When I was a little boy, I read the story of Elijah calling down fire from heaven to prove that God was the true God, not Ba'al.  I gathered some stones and piled them up in the shape of a small altar I had seen in my picture Bible.  I didn't have a sacrifice, but I balanced some pine needles from our tree carefully on top.  God didn't answer me with fire that day, but I knew He could have.  In scripture many times God answered with fire to show His divine approval.  God used fire as a revelation of His presence and power, both in leading His people and in judgment.  When King Solomon dedicated the temple, 2 Chronicles 7:1 records what happened:  "When Solomon had finished praying, fire came down from heaven and consumed the burnt offering and the sacrifices; and the glory of the LORD filled the temple."

I built an altar to the LORD as a boy not understanding the sacrifice of Jesus Christ has made the offering of animals obsolete for atonement.  Jesus once for all died to save and atone for sins of all who repent and trust in Him.  The covenant of the law has been fulfilled and we live in the days of the new covenant of Christ's blood.  The temple also was rendered unnecessary for worship, for those who are regenerated with the Holy Spirit are now themselves the temple of the Holy Spirit (1 Cor. 6:19).  The only time we see fire come down from heaven in the New Testament by a person is when the false prophet deceives people by performing this particular sign which will convince many:  Revelation 13:13 says, "He performs great signs, so that he even makes fire come down from heaven on the earth in the sight of men."
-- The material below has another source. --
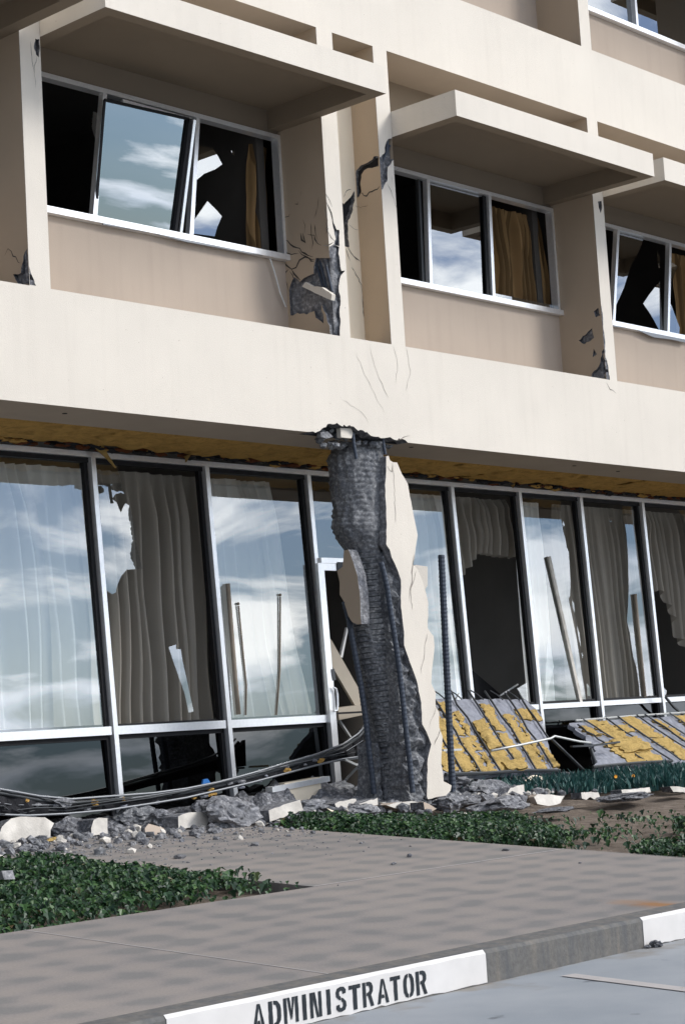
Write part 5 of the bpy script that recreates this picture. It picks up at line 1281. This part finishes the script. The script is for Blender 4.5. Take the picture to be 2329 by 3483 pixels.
reg2 = [(11.18, -.5), (11.25, -2.2), (11.35, -4.2), (16, -4.2), (21, -2.2)] + [(q.x, q.y) for q in (G(p) for p in ((2329, 2772), (1950, 2788), (1700, 2786), (1500, 2792), (1300, 2796), (1050, 2800), (920, 2812)))]
def soilspots():
    return [(G((1980, 2800)), .55), (G((2140, 2775)), .5), (G((2060, 2865)), .35), (G((2230, 2845)), .4), (G((2300, 2785)), .35), (G((1900, 2775)), .3)]
SPOTS = soilspots()
def keep(x, y, d, rr):
    for c_, r_ in SPOTS:
        dx = (x - c_.x) + (y - c_.y); dy = (x - c_.x) - (y - c_.y)
        if (dx * .42) ** 2 + (dy * .9) ** 2 < (r_ * (1.15 + .6 * d)) ** 2: return rr.random() < .03
    if y > .15: return rr.random() < .25
    far = max(0, (x - 11.9) * .5)
    return d > -.5 + far * .4 or rr.random() < .15
def edge_d(x, y): return max(0, min(x - 11.2 if y < -.2 else 1, .5 - y, 1))
ivy('ivy', reg2, 25000, 7, 'ivy bed running between the walkway and the rubble', .12, .043)
# blue green tufts behind
mb = MB(); V = []; F = []; rr = random.Random(12)
tp = [G(zH(*p)) for p in ((700, 780), (800, 742), (1000, 720), (1568, 690), (1900, 690), (1900, 790), (1568, 770), (1200, 795), (900, 790))]
regt = [(p.x, p.y) for p in tp]; xs = [p[0] for p in regt]; ys = [p[1] for p in regt]; c = 0
regt2 = [(14.6, .45), (15.6, -.35), (17.6, -1.5), (20.5, -2.4), (21.5, -1.6), (19.5, .3), (17, .75), (15.2, .75)]
while c < 6500:
    x = rr.uniform(14.4, 21.5); y = rr.uniform(-2.5, .8)
    if not inside((x, y), regt2): continue
    c += 1
    d = noise.noise(Vector((x * 1.5, y * 1.5, 3))); h = (.16 + .08 * d) * rr.uniform(.5, 1.1); az = rr.uniform(0, 6.28); ln = rr.uniform(.2, .9)
    b = Vector((x, y, gz(y) - .02)); t = b + Vector((math.cos(az) * ln * h, math.sin(az) * ln * h, h)); sd_ = Vector((-math.sin(az), math.cos(az), 0)) * .012
    k = len(V); md = b.lerp(t, .5) + Vector((0, 0, .02)); V += [tuple(b - sd_), tuple(b + sd_), tuple(md + sd_ * 1.3), tuple(t), tuple(md - sd_ * 1.3)]; F.append((k, k + 1, k + 2, k + 3, k + 4))
mb.v = V; mb.f = F; mb.m = [0] * len(F)
tag(mb.build('blue_green_tufts', [MICE]), 'bank of spiky blue green ground cover before the fallen slab', 'ground cover', None, 'stuff')
for k, (p, nm) in enumerate((((1147, 690), 'orange flower in the blue green tufts nearer the column'), ((1252, 686), 'orange flower in the blue green tufts farther from the column'))):
    c_ = W(zH(*p), -.3); mb = MB()
    for i in range(9):
        a = 6.283 * i / 9; d1 = Vector((math.cos(a), -.3, math.sin(a) * .6)) * .032; sd_ = Vector((-math.sin(a), 0, math.cos(a) * .6)) * .012
        mb.add([c_, c_ + d1 * .6 + sd_, c_ + d1, c_ + d1 * .6 - sd_], [(0, 1, 2, 3)])
    rock(mb, c_, (.01, .008, .008), 3, 1, 0, cuts=0, rough=0); mb.tube([c_, (c_.x, c_.y + .02, gz(c_.y))], .003, 5, 1)
    tag(mb.build('flower', [MFLOW, MICE]), nm, 'flower', 'orange flowers in the tufts')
When I read the 1 Chronicles 21:26 passage, I immediately thought of when the Holy Spirit fell upon the believers on the day of Pentecost who appeared as tongues of fire over their heads.  Should we sacrifice an animal on an altar and pray that God answer with fire from heaven, we should expect nothing to happen.  God desires that the Holy Spirit fall upon His people who are called to be living sacrificesIt is written in Romans 12:1:  "I beseech you therefore, brethren, by the mercies of God, that you present your bodies a living sacrifice, holy, acceptable to God, which is your reasonable service."  Jesus has been made a sacrifice for sin, and as receivers of His forgiveness and love we are to be living sacrifices unto Him.  May we expect such an outpouring of fire from on high as we pray and seek the face of our Saviour!

What would you rather see:  fire from heaven devouring the carcass of a dead animal, or the fire of the Holy Spirit consuming you as a living sacrifice?  A person filled with the Spirit of God is better than all the animal sacrifices offered from the beginning of time until now.  Let us prepare ourselves to see the LORD, breaking up our fallow ground as we seek His presence.  May God set His church afire for His glory!